>> Begin
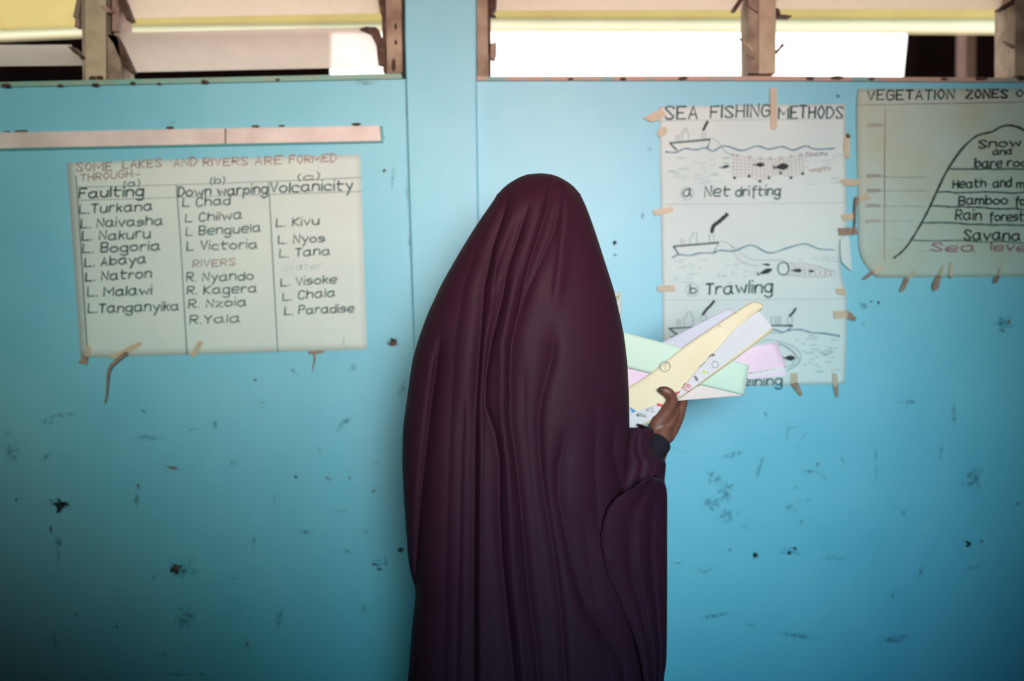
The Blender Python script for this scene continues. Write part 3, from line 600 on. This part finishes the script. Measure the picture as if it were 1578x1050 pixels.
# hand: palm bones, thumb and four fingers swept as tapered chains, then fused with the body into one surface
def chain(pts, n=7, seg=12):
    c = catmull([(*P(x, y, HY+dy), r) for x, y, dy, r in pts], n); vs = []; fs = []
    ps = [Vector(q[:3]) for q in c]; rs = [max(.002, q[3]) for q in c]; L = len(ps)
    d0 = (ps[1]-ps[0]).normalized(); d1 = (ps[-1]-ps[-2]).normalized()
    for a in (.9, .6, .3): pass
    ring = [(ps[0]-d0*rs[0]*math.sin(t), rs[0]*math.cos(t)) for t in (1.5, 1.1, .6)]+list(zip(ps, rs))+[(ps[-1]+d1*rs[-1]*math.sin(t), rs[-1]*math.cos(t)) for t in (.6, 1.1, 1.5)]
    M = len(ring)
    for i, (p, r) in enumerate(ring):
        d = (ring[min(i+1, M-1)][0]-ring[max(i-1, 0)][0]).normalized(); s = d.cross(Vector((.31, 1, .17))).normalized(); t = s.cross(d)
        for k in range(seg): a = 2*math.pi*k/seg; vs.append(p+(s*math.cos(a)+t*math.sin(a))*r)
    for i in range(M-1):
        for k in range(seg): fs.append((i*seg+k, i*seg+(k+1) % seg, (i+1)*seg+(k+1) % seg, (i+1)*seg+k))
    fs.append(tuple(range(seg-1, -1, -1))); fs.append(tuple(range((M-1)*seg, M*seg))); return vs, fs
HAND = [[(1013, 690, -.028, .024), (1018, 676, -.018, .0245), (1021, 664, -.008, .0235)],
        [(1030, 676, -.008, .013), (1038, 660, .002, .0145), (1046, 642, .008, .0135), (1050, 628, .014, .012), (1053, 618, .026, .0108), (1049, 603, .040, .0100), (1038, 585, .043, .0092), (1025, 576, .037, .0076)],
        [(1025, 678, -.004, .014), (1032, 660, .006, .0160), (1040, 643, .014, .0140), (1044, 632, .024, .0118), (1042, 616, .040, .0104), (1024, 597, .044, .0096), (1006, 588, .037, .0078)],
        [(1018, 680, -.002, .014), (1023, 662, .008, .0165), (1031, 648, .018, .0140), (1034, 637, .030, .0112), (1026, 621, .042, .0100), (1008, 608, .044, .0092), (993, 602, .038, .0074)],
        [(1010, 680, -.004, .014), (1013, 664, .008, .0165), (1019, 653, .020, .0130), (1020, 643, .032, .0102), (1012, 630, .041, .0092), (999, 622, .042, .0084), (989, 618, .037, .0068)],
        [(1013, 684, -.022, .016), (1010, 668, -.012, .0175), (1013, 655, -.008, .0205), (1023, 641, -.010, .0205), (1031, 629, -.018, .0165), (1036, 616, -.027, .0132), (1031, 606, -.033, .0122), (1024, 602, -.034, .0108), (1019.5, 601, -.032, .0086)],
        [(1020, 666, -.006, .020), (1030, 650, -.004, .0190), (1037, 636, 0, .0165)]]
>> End
> _The exercise_: Give the data above again in full and unchanged, skipping the pictures.

> _Task solution_:
The Blender Python script for this scene continues. Write part 3, from line 600 on. This part finishes the script. Measure the picture as if it were 1578x1050 pixels.
# hand: palm bones, thumb and four fingers swept as tapered chains, then fused with the body into one surface
def chain(pts, n=7, seg=12):
    c = catmull([(*P(x, y, HY+dy), r) for x, y, dy, r in pts], n); vs = []; fs = []
    ps = [Vector(q[:3]) for q in c]; rs = [max(.002, q[3]) for q in c]; L = len(ps)
    d0 = (ps[1]-ps[0]).normalized(); d1 = (ps[-1]-ps[-2]).normalized()
    for a in (.9, .6, .3): pass
    ring = [(ps[0]-d0*rs[0]*math.sin(t), rs[0]*math.cos(t)) for t in (1.5, 1.1, .6)]+list(zip(ps, rs))+[(ps[-1]+d1*rs[-1]*math.sin(t), rs[-1]*math.cos(t)) for t in (.6, 1.1, 1.5)]
    M = len(ring)
    for i, (p, r) in enumerate(ring):
        d = (ring[min(i+1, M-1)][0]-ring[max(i-1, 0)][0]).normalized(); s = d.cross(Vector((.31, 1, .17))).normalized(); t = s.cross(d)
        for k in range(seg): a = 2*math.pi*k/seg; vs.append(p+(s*math.cos(a)+t*math.sin(a))*r)
    for i in range(M-1):
        for k in range(seg): fs.append((i*seg+k, i*seg+(k+1) % seg, (i+1)*seg+(k+1) % seg, (i+1)*seg+k))
    fs.append(tuple(range(seg-1, -1, -1))); fs.append(tuple(range((M-1)*seg, M*seg))); return vs, fs
HAND = [[(1013, 690, -.028, .024), (1018, 676, -.018, .0245), (1021, 664, -.008, .0235)],
        [(1030, 676, -.008, .013), (1038, 660, .002, .0145), (1046, 642, .008, .0135), (1050, 628, .014, .012), (1053, 618, .026, .0108), (1049, 603, .040, .0100), (1038, 585, .043, .0092), (1025, 576, .037, .0076)],
        [(1025, 678, -.004, .014), (1032, 660, .006, .0160), (1040, 643, .014, .0140), (1044, 632, .024, .0118), (1042, 616, .040, .0104), (1024, 597, .044, .0096), (1006, 588, .037, .0078)],
        [(1018, 680, -.002, .014), (1023, 662, .008, .0165), (1031, 648, .018, .0140), (1034, 637, .030, .0112), (1026, 621, .042, .0100), (1008, 608, .044, .0092), (993, 602, .038, .0074)],
        [(1010, 680, -.004, .014), (1013, 664, .008, .0165), (1019, 653, .020, .0130), (1020, 643, .032, .0102), (1012, 630, .041, .0092), (999, 622, .042, .0084), (989, 618, .037, .0068)],
        [(1013, 684, -.022, .016), (1010, 668, -.012, .0175), (1013, 655, -.008, .0205), (1023, 641, -.010, .0205), (1031, 629, -.018, .0165), (1036, 616, -.027, .0132), (1031, 606, -.033, .0122), (1024, 602, -.034, .0108), (1019.5, 601, -.032, .0086)],
        [(1020, 666, -.006, .020), (1030, 650, -.004, .0190), (1037, 636, 0, .0165)]]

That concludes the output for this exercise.